## WHAT YOU ARE ASKED TO DO:
How many lines in the listing below include the word "starting"? Answer with the number and nothing else.

## EXERCISE MATERIAL:
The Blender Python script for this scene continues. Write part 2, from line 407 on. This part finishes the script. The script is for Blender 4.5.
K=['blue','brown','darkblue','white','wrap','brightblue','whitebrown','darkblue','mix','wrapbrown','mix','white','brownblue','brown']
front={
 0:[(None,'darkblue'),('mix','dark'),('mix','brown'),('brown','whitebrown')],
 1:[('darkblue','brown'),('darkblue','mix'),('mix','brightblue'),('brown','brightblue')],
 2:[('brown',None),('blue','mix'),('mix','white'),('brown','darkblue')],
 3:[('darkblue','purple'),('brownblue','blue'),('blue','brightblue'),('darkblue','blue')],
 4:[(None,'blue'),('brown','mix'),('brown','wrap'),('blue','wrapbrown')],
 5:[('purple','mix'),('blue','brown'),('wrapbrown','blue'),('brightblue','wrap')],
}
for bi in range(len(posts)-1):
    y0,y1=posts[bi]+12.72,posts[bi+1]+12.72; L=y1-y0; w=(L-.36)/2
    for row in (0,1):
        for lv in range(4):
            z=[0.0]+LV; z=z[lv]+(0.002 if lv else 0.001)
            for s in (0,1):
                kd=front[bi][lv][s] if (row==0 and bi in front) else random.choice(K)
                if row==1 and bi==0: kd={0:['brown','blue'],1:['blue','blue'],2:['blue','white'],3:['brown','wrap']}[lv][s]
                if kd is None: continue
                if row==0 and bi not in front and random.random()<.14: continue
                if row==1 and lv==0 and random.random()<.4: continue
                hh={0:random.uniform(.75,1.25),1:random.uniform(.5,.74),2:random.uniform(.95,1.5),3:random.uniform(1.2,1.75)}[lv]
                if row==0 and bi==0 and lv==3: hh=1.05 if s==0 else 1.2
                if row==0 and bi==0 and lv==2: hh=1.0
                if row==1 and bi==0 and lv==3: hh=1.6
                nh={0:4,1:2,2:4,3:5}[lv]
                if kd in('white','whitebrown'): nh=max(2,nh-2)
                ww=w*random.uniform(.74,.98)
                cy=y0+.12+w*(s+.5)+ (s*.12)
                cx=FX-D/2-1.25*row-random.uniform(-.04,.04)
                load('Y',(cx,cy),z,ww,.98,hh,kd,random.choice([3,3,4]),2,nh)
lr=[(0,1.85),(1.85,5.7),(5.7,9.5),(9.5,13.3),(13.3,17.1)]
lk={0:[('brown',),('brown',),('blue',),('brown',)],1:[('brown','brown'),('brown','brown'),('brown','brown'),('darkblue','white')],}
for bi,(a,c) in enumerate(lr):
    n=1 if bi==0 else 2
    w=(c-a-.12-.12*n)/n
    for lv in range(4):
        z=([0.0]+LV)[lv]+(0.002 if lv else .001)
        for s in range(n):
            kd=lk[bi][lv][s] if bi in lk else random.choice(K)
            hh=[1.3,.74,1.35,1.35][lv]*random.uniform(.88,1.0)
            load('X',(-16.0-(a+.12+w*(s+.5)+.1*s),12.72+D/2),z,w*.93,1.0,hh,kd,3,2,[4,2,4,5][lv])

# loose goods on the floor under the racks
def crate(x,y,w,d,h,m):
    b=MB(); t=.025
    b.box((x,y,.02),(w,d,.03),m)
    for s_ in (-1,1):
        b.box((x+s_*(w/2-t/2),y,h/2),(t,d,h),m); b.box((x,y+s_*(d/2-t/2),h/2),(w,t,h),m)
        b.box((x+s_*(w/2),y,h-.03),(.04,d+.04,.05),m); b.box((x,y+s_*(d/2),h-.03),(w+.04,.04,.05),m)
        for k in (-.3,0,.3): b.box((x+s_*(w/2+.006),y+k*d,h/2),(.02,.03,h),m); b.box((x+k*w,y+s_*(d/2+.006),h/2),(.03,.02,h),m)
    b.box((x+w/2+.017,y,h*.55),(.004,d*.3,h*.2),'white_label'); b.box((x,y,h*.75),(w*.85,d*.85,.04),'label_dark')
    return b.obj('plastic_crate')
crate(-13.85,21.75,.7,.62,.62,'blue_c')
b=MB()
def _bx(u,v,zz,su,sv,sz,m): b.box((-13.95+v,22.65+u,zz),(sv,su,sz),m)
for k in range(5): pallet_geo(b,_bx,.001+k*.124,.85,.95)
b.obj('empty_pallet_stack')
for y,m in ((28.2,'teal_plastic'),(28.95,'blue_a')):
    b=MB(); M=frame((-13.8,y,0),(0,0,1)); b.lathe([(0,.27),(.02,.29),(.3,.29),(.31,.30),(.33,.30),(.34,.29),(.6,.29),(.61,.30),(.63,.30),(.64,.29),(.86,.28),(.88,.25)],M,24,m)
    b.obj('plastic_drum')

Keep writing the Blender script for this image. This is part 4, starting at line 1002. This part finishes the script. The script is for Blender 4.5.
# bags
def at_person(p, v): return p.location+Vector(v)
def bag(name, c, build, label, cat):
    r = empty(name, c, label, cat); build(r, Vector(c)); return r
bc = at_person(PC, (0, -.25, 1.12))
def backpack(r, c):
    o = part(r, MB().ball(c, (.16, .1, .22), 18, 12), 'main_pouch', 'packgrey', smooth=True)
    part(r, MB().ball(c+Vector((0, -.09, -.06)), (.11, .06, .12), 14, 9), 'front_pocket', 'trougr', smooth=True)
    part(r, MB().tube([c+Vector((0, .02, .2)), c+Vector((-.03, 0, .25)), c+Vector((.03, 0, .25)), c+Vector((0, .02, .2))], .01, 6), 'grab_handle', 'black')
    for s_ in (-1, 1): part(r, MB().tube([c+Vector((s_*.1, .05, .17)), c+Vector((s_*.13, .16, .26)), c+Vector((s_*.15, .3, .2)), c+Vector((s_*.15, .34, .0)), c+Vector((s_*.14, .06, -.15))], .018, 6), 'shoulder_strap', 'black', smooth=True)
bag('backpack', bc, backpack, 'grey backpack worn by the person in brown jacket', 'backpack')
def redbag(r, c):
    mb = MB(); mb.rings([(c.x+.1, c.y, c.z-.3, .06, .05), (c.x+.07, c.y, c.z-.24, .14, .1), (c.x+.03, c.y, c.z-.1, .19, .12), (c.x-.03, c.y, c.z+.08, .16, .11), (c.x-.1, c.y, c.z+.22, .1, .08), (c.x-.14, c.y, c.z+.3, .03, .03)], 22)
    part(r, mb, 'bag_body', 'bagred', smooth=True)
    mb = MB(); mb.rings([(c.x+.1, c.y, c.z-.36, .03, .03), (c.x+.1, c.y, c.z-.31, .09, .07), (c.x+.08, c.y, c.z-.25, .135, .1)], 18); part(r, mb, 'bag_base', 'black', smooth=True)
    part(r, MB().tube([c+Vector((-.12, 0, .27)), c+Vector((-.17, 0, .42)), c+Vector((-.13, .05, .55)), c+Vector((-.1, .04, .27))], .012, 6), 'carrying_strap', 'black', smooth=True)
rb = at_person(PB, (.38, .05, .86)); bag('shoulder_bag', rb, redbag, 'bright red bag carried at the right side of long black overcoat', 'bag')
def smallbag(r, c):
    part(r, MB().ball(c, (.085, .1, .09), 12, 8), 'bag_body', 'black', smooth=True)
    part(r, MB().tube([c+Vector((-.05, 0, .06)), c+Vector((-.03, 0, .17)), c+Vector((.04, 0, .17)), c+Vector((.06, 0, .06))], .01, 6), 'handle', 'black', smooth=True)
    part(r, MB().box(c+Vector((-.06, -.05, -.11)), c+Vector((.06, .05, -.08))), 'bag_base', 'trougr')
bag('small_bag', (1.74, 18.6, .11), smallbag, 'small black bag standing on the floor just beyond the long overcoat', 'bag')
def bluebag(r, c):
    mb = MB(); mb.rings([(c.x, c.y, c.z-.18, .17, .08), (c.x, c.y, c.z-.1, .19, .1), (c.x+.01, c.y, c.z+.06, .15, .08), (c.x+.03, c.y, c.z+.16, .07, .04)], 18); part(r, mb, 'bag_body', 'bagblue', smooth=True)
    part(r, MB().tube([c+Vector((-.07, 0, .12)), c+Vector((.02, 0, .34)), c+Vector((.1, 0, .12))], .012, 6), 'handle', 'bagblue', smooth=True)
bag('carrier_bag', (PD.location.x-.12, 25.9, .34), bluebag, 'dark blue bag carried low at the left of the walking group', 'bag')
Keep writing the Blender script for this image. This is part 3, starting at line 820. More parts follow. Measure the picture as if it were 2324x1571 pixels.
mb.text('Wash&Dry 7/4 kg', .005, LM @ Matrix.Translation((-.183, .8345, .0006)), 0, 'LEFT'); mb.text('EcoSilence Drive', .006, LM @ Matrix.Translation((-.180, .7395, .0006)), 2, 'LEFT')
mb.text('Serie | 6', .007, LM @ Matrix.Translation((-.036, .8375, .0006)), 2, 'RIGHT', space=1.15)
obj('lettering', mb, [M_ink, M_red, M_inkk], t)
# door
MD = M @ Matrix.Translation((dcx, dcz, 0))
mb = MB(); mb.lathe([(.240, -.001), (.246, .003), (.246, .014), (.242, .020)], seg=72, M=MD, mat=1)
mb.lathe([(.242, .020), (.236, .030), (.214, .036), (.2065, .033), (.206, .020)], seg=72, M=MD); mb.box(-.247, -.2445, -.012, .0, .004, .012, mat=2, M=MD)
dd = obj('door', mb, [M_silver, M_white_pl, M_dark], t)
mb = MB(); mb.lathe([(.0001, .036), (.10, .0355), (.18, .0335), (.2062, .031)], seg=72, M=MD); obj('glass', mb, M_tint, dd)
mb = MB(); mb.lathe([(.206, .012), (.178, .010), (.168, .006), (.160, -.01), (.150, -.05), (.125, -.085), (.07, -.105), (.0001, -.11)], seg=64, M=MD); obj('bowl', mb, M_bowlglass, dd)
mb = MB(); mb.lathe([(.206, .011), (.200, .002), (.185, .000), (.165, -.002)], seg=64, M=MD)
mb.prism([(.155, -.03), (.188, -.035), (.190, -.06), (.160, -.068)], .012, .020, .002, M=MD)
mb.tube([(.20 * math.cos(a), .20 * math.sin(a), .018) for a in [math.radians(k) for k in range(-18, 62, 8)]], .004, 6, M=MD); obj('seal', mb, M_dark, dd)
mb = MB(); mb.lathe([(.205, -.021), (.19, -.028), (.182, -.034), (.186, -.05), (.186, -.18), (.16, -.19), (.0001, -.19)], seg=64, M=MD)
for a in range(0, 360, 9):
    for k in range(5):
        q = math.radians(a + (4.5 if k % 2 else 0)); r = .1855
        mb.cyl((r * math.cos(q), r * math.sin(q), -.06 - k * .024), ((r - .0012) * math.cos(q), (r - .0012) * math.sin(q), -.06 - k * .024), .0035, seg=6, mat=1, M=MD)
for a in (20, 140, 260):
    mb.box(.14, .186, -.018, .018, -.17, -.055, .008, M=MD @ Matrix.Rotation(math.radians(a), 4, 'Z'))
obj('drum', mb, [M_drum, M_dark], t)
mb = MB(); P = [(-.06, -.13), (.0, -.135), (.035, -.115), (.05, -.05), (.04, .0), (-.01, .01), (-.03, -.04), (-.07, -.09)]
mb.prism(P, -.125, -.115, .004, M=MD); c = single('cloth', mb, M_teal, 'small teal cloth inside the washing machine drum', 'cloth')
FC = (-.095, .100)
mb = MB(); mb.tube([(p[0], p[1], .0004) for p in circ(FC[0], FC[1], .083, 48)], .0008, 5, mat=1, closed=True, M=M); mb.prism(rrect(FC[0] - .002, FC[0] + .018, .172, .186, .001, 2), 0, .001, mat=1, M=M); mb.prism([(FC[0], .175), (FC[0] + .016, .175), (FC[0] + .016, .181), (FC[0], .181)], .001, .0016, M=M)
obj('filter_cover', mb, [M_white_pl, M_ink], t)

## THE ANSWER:
2